How to Pick and Store Cas
If you’re lucky enough to encounter fresh cas, selecting ripe fruit is straightforward. Look for fruits that have turned from green to a uniform pale yellow. The skin should feel smooth and slightly give under gentle pressure. Green, rock-hard fruits are unripe and will be mouth-puckeringly sour even by cas standards. Overripe fruits feel mushy and begin to brown.
Fresh cas has a short window once picked. At room temperature, ripe fruits last only a few days before deteriorating. Refrigeration extends this to roughly a week. For longer storage, many Costa Rican households blend the pulp and freeze it in bags or ice cube trays, keeping the flavor available for frescos and recipes for months.
Growing a Cas Tree
Cas trees are tropical plants that need warm temperatures and consistent moisture. They grow well at a range of elevations in their native habitat and prefer well-drained soils. The trees are moderate in size, making them manageable for home gardens in appropriate climates. In the United States, cas can grow in southern Florida and Hawaii, where conditions approximate its Central American range.
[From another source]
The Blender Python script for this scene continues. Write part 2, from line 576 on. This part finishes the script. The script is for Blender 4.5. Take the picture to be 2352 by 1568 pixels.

The trees are relatively low-maintenance compared to other tropical fruit species and have some natural resistance to pests, partly because of the same bitter, tart compounds that give the fruit its signature flavor. From planting, expect several years before a young tree produces meaningful fruit. Once established, a healthy cas tree can be quite productive, often yielding more fruit than a single household can consume fresh, which is part of why blending and freezing the pulp is so common in Costa Rica.